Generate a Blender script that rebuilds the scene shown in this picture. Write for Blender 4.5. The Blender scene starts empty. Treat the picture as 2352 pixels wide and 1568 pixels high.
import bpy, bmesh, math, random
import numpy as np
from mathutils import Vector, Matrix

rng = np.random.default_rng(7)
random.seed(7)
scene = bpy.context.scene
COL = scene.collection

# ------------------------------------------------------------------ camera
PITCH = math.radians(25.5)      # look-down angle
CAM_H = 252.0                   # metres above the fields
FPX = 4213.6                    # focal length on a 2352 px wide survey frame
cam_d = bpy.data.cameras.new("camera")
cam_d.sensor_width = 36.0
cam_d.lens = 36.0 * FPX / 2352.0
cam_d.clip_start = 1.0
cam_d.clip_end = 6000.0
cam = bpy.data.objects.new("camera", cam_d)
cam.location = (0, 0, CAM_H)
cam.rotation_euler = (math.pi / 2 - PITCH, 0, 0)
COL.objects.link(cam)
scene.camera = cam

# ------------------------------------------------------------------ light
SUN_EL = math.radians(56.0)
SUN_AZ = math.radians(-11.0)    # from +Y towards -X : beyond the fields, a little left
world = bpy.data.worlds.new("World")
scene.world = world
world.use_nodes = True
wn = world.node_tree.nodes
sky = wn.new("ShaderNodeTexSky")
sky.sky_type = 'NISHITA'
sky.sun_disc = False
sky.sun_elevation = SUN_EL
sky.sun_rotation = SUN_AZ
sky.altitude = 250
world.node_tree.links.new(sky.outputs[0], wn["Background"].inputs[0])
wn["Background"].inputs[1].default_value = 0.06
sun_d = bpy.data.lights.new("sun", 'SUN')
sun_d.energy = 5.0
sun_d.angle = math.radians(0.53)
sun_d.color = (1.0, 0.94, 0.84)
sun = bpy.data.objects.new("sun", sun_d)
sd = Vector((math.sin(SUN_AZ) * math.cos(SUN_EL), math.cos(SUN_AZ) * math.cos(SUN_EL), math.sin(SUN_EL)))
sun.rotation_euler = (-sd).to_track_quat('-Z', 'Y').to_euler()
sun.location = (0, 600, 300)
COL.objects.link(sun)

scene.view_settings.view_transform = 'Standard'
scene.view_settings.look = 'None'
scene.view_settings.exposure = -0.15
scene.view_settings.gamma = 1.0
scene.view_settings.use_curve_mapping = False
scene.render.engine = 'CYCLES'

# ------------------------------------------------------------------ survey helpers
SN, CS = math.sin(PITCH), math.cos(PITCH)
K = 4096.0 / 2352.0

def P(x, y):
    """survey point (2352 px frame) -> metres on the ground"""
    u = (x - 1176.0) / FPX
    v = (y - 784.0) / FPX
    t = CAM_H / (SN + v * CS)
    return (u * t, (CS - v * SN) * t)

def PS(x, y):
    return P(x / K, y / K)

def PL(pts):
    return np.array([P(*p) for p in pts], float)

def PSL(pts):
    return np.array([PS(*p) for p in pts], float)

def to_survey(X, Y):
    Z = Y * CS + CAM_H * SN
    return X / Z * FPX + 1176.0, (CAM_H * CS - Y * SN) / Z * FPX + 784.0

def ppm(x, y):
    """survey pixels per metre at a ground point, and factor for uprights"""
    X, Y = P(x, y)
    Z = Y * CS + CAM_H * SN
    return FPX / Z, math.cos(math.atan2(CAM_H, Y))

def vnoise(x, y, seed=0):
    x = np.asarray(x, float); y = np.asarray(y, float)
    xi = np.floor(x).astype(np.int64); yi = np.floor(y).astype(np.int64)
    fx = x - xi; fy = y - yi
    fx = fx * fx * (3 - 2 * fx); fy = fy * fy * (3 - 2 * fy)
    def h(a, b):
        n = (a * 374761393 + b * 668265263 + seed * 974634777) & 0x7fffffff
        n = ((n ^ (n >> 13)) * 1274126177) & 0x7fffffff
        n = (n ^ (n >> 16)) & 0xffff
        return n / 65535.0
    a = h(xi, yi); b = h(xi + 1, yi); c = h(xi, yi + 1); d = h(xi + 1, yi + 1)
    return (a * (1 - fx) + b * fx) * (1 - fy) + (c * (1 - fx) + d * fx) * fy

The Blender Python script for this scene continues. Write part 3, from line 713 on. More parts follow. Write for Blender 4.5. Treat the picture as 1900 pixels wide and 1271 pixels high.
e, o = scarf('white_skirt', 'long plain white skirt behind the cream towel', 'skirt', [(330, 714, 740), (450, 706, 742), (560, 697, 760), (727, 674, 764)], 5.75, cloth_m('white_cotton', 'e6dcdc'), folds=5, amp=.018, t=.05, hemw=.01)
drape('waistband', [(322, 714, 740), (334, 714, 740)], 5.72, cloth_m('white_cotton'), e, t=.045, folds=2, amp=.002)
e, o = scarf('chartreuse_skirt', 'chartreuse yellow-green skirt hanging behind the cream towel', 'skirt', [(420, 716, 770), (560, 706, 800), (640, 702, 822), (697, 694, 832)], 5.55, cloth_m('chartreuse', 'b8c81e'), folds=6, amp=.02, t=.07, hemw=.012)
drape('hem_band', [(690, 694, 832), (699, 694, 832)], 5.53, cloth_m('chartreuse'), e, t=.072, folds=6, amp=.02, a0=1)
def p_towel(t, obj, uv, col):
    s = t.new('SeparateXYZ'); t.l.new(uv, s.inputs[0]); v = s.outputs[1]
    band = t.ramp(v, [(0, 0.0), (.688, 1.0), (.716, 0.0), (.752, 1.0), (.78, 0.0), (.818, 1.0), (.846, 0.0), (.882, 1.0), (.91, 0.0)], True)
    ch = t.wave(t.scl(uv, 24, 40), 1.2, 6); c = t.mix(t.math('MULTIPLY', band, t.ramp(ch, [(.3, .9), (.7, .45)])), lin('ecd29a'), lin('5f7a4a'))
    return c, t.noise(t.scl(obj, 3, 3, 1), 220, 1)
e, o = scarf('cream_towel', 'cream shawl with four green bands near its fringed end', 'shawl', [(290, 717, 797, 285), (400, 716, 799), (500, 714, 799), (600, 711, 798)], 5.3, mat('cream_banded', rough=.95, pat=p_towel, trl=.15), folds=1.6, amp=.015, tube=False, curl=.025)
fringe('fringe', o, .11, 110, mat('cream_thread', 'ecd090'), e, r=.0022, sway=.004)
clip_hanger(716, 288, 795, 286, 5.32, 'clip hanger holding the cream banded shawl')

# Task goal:
Looking at the material above, please copy exactly every line from its first line through the line containing "COL = scene.collection", with both ends included and nothing else.

# Completed task:
Generate a Blender script that rebuilds the scene shown in this picture. Write for Blender 4.5. The Blender scene starts empty. Treat the picture as 2352 pixels wide and 1568 pixels high.
import bpy, bmesh, math, random
import numpy as np
from mathutils import Vector, Matrix

rng = np.random.default_rng(7)
random.seed(7)
scene = bpy.context.scene
COL = scene.collection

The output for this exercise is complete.